Cormac McCarthy, de 89 anos, escreveu um romance tão bom, mas tão bom, que quase esmagou outras obras notáveis de sua autoria. “Meridiano de Sangue” é uma espécie de Shakespeare carnavalizando e chafurdando pelo Oeste americano. Um Oeste tão brutal quanto mítico. A história impressionante é complementada por uma linguagem idem. William, o britânico, se pudesse, diria: “Renasci”. E acrescentaria: “Eu e Hamlet, eu e Lear”. O juiz Holden talvez seja filho do autor de “Otelo” e do Dostoiévski de “Crime e Castigo” e do “Faulkner” de “Luz em Agosto” ou de “Absalão, Absalão”. Talvez um pouco mais brutal. Porque há pouca tão brutal quando a história deste romance singular, que talvez reinvente Faulkner, e não para ser igual ao William americano, e sim para ser Cormac McCarthy mesmo, uma voz única.
Então, apesar da excelência de “Meridiano de Sangue” (que li quando ainda era, no Brasil, “Meridiano Sangrento”), é preciso dar uma chance aos demais romances de Cormac McCarthy. Porque há uma qualidade média, a ser redescoberta, em quase todos (o único que não me empolga é “A Estrada”).
Agora, a Alfaguara prepara o lançamento de “O Passageiro” (“The passenger”), de Cormac McCarthy, com 392 páginas e tradução do exímio Jorio Dauster. O lançamento está previsto para 14 de dezembro de 2022. Mas já pode ser adquirido no site da Companhia das Letras.
Cormac McCarthy apresenta uma obra-prima em dois volumes. “O Passageiro”, romance que abre este díptico, nos leva ao Sul dos Estados Unidos dos anos 1980 para recontar a história de Western, um homem assombrado pela morte da irmã, e que se envolve em um complô de grandes proporções.
Pass Christian, Mississippi, 1980. São três da manhã quando Bobby Western mergulha na escuridão do oceano. As lanternas subaquáticas revelam partes de um jato afundado, onde nove corpos ainda estão presos aos assentos. Os documentos de navegação, no entanto, desapareceram, assim como a caixa-preta. Deveria haver um décimo passageiro, mas não há sinal dele.
De volta à terra firme, Bobby segue as pistas que podem ajudá-lo a elucidar o mistério, que se torna mais intrincado à medida que ele avança. Em pouco tempo, ele é acossado por autoridades do governo e tem sua vida pessoal devassada.
O protagonista, em si, é também um mistério. Por meio da narrativa econômica e elusiva de McCarthy, mergulhamos em seu passado e conhecemos seus fantasmas: o pai foi um físico que participou do desenvolvimento da bomba de Hiroshima, e a irmã Alicia, frágil e instável, morreu de forma trágica.

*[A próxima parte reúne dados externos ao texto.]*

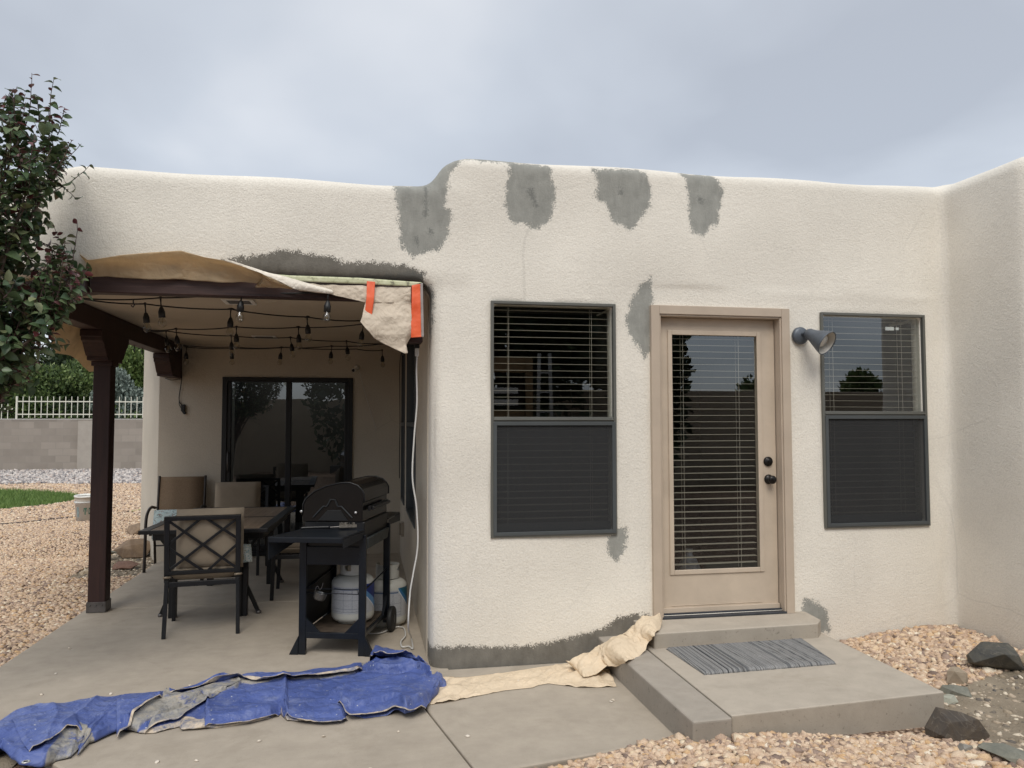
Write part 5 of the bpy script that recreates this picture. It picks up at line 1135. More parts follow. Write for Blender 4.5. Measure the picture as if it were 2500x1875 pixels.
topG = plist(*Z9, [(870, 378), (960, 386), (1500, 405), (1995, 440)], .034); botG = plist(*Z9, [(1040, 434), (1200, 440), (1500, 452), (1912, 472)], .034)
P_(strip('green_tape', topG, botG, 60, 4, .002, 12, 3, M_gtape))
tA = plist(*Z9, [(1566, 430), (1630, 436)], .012); tB = plist(*Z9, [(1551, 672), (1606, 690)], .004)
P_(strip('orange_tape', [tA[0], (tA[0]+tB[0])/2+np.array([.004, -.006, 0]), tB[0]], [tA[1], (tA[1]+tB[1])/2+np.array([.004, -.006, 0]), tB[1]], 50, 12, .004, 12, 8, M_tape))
tA = plist(*Z9, [(1913, 462), (1978, 452)], .006); tB = plist(*Z9, [(1906, 868), (1986, 862)], .006)
P_(strip('orange_tape', [tA[0], tB[0]], [tA[1], tB[1]], 80, 14, .005, 10, 18, M_tape))
tA = plist(*Z9, [(1978, 450), (1998, 446)], .008); tB = plist(*Z9, [(1984, 862), (2006, 860)], .008)
m, t, b = material('clear_plastic', (.42, .38, .36), .25); b.inputs['Alpha'].default_value = .75
P_(strip('plastic_strip', [tA[0], tB[0]], [tA[1], tB[1]], 60, 6, .003, 14, 28, m))
# paper round the corner beam
def bpn(px, py, p0, nrm):
    d = CF+(px-1250)/FPX*CR-(py-937.5)/FPX*CU; return CAMP+d*(np.dot(np.array(p0)-CAMP, nrm)/np.dot(d, nrm))
nc = np.array([.565, .75, 0.])/.939
def pc(pts, off): return [bpn(0+p[0]*.24105, 550+p[1]*.24105, np.array([-2.04, .06, 2.4])-nc*off, nc) for p in pts]
o = strip('masking_paper', pc([(-500, 240), (-200, 330), (150, 260), (350, 165), (490, 92), (570, 82), (650, 170), (740, 240), (880, 345)], .06), pc([(-500, 790), (-200, 720), (0, 682), (400, 602), (880, 536)], -.0), 130, 30, .014, 7, 41, M_kraft, bulge=-.015, edge=.3)
tag(o, 'brown masking paper standing up over the angled corner beam behind the leaves', 'paper')
o = strip('paper_curl', pc([(600, 0), (640, 60), (670, 120), (700, 185)], .05), pc([(602, 4), (630, 90), (655, 160), (690, 190)], .08), 30, 6, .004, 14, 4, M_kraft2); tag(o, 'small pale curl of paper stuck on the wall above the corner', 'paper')
def px_(pts, xx): return [bp(0+p[0]*.24105, 550+p[1]*.24105, 'x', x) for p, x in zip(pts, xx)]
o = strip('masking_paper', px_([(540, 895), (670, 945), (865, 1015), (885, 1100), (930, 1220), (975, 1400)], [-2.66, -2.66, -2.66, -2.72, -2.76, -2.78]), px_([(505, 1040), (530, 1200), (570, 1300), (700, 1310), (790, 1370), (840, 1430), (900, 1480), (955, 1470)], [-2.70, -2.75, -2.8, -2.84, -2.86, -2.86, -2.84, -2.80]), 90, 50, .03, 5, 51, M_kraft, bulge=.02, edge=.1)
tag(o, 'brown masking paper hanging below the side beam left of the post', 'paper')

# ------------------------------------------------------------------ blue tarp
Z7 = ((0, 1475, 700, 1875), 2212); ZB8 = ((600, 1475, 1300, 1875), 2212)
def gp(reg, W_, pts, z=.02):
    s = (reg[2]-reg[0])/W_; return [bp(reg[0]+p[0]*s, reg[1]+p[1]*s, 'z', z) for p in pts]
up = gp(*Z7, [(-420, 1010), (-200, 930), (0, 872), (130, 800), (340, 738), (450, 745), (640, 708), (880, 690), (1080, 662), (1280, 645), (1460, 598), (1720, 512), (2010, 498), (2200, 476)], .055)+gp(*ZB8, [(350, 465), (640, 420), (880, 400), (945, 400), (1000, 322), (1100, 352), (1290, 398), (1420, 535)], .065)+gp(*ZB8, [(1480, 555), (1492, 600)], .03)
lo_ = gp(*Z7, [(-500, 1250), (-250, 1240), (0, 1130), (150, 1270), (330, 1250), (440, 1195), (596, 1168), (606, 1110), (660, 1075), (735, 1056), (850, 1000), (950, 968), (1080, 985), (1200, 982), (1385, 935), (1400, 967), (1550, 957), (1920, 905), (2080, 868), (2150, 830), (2185, 862), (2212, 890)], .012)+gp(*ZB8, [(345, 886), (400, 896), (700, 882), (800, 838), (920, 868), (1050, 850), (1180, 838), (1228, 876), (1320, 830), (1400, 770), (1480, 700), (1492, 650)], .012)
n, m_ = 620, 150
A, B = resample(up, n), resample(lo_, n)
# pair the two edges by x so that the rungs run across the tarp
def byx(P, xs): 
    o = np.argsort(P[:, 0]); return np.stack([xs]+[np.interp(xs, P[o, 0], P[o, k]) for k in (1, 2)], 1)
sx_ = np.linspace(-2.62, .075, n); A, B = byx(A, sx_), byx(B, sx_)
t_ = np.linspace(0, 1, m_)[None, :, None]; P = B[:, None]*(1-t_)+A[:, None]*t_
# nudge rungs so folds are not perfectly straight
X, Y = P[..., 0], P[..., 1]
tt = np.repeat(np.linspace(0, 1, m_)[None], n, 0)
def gpoly(reg, W_, pts, z=.03): return [tuple(p[:2]) for p in gp(reg, W_, pts, z)]
def layer(poly, w_=.012):
    sd_ = sdpoly(poly, X.ravel()+.012*(fbm(X*14, Y*14, 2).ravel()-.5), Y.ravel()+.012*(fbm(X*14, Y*14, 9).ravel()-.5)).reshape(X.shape); return np.clip(sd_/w_+.5, 0, 1), sd_
Hh = .004+.045*np.sin(pi*np.clip(tt, 0, 1))**.55
Hh += .036*np.clip(crumple(X*.7, Y*1.3, 4.2, 61), -1, 1)+.030*(fbm(X*3.2, Y*7, 6)-.5)*np.sin(pi*tt)**.5+.012*crumple(X, Y, 9, 63)
greyp = gpoly(*Z7, [(915, 972), (960, 930), (1130, 800), (1250, 745), (1280, 690), (1400, 720), (1560, 670), (1700, 610), (1840, 575), (1860, 600), (1825, 660), (1640, 715), (1560, 700), (1500, 740), (1390, 790), (1250, 850), (1100, 905), (985, 955)], .05)
ribbon = gpoly(*Z7, [(1850, 572), (1950, 580), (2212, 566), (2212, 592), (2010, 618), (1950, 612), (1860, 590)], .05)
ribbon2 = gpoly(*ZB8, [(-60, 572), (110, 588), (300, 560), (540, 548), (640, 525), (800, 495), (850, 452), (880, 430), (935, 455), (900, 478), (850, 528), (540, 572), (320, 574), (110, 620), (-60, 598)], .05)
hem = gpoly(*Z7, [(930, 955), (1050, 975), (1200, 955), (1390, 905), (1400, 880), (1500, 890), (1600, 925), (1900, 880), (2160, 790), (2212, 900), (1900, 960), (1400, 1000), (950, 1000)], .015)
hem2 = gpoly(*ZB8, [(0, 920), (150, 850), (275, 800), (300, 860), (400, 880), (700, 868), (790, 815), (800, 825), (720, 880), (700, 900), (300, 900), (0, 940)], .015)
hem3 = gpoly(*Z7, [(440, 1110), (520, 1000), (600, 985), (740, 1050), (700, 1090), (600, 1080), (610, 1180), (330, 1260), (380, 1170)], .02)
leftb = gpoly(*Z7, [(-500, 900), (0, 860), (340, 730), (880, 680), (1270, 640), (1290, 700), (1130, 790), (920, 950), (740, 1050), (600, 985), (590, 1180), (150, 1290), (-500, 1300)], .05)
bundle = gpoly(*ZB8, [(938, 480), (1000, 300), (1110, 330), (1300, 380), (1440, 545), (1350, 500), (1240, 505), (1100, 522), (985, 508)], .09)
flapR = gpoly(*ZB8, [(640, 725), (690, 690), (770, 690), (900, 560), (1180, 520), (1300, 560), (1400, 550), (1520, 560), (1510, 700), (1230, 890), (1175, 775), (1100, 762), (950, 790), (900, 805), (800, 808), (740, 780), (700, 740)], .03)
midf = gpoly(*Z7, [(1600, 760), (2212, 600), (2212, 880), (1900, 880), (1720, 890), (1600, 920), (1580, 850)], .03)
dark_low = 0
for poly, a, w_ in ((greyp, .024, .006), (ribbon, .010, .005), (ribbon2, .010, .005), (leftb, .018, .006), (bundle, .050, .008), (flapR, .026, .005), (midf, .016, .005)):
    L_, sd_ = layer(poly, w_); Hh += a*L_
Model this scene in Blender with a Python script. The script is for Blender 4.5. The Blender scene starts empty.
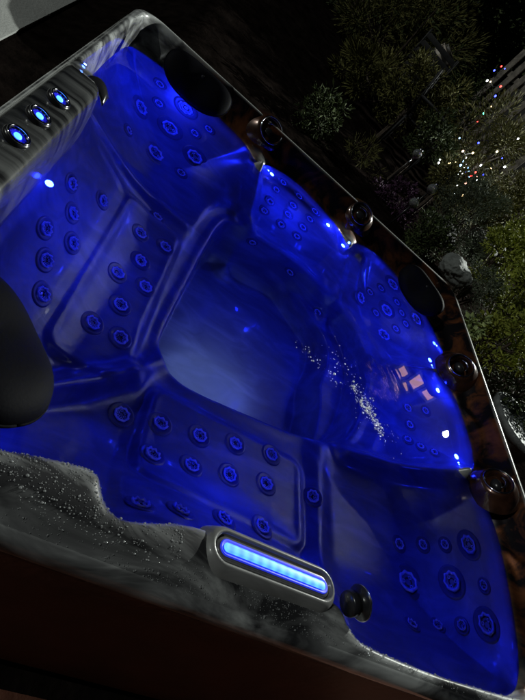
import bpy, bmesh, math, random
import numpy as np
from mathutils import Vector, Matrix
random.seed(7); rng = np.random.default_rng(7)
S = bpy.context.scene
COL = S.collection
RIM = 0.92                      # height of the tub's rim above the patio
WL = -0.12                      # water level relative to the rim
SIZE = 2.20

# ------------------------------------------------------------------ camera
CR = np.array([[0.76265477, -0.50488483, -0.40428827],
               [0.07180526, 0.6872789, -0.72283588],
               [0.64280768, 0.52224421, 0.56040992]])
FP = 493.264
CAM = np.array([.296, -.296, .73])          # relative to the rim plane
cd = bpy.data.cameras.new('camera'); cam = bpy.data.objects.new('camera', cd); COL.objects.link(cam)
cd.sensor_fit = 'VERTICAL'; cd.sensor_height = 24; cd.lens = 24 * FP / 700
cd.clip_start = 0.02; cd.clip_end = 600
M = Matrix([list(CR[0]) + [CAM[0]], list(CR[1]) + [CAM[1]], list(CR[2]) + [CAM[2] + RIM], [0, 0, 0, 1]])
cam.matrix_world = M
S.camera = cam

def ray(px, py):
    r = CR @ np.array([px - 262.5, -(py - 350.), -FP]); return r / np.linalg.norm(r)
def on_plane(px, py, z):        # z relative to the rim
    r = ray(px, py); return CAM + r * ((z - CAM[2]) / r[2])
def at_range(px, py, d):        # d = horizontal distance; returns world coordinates
    r = ray(px, py); k = d / math.hypot(r[0], r[1]); p = CAM + r * k
    return Vector((p[0], p[1], p[2] + RIM))

# ------------------------------------------------------------------ helpers
def link(name, me, mat=None, parent=None, smooth=True):
    o = bpy.data.objects.new(name, me); COL.objects.link(o)
    if mat is not None: me.materials.append(mat)
    if smooth and hasattr(me, 'polygons'):
        me.polygons.foreach_set('use_smooth', [True] * len(me.polygons))
    if parent is not None:
        o.parent = parent
        o.matrix_parent_inverse = Matrix.Identity(4)
        o.location = -parent.location if parent.parent is None else (0, 0, 0)
    return o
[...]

Ela é a única pessoa que Western realmente amou na vida, e sua ausência lhe arruína a alma.
Em “O Passageiro”, McCarthy cria um romance impressionante sobre moral e ciência, sobre as consequências do amor desenfreado e a loucura nos desvãos da consciência.
“O Passageiro” faz parte de um volume duplo de romances, a ser concluído com “Stella Maris”.
A Amazon informa que “Stella Maris” será publicado em dezembro deste ano. Em inglês, tem 242 páginas. Pois é: entrei na fila para ler “O Passageiro”. Mas não estou em busca de um novo “Meridiano de Sangue”, e sim de um novo grande romance de McCarthy.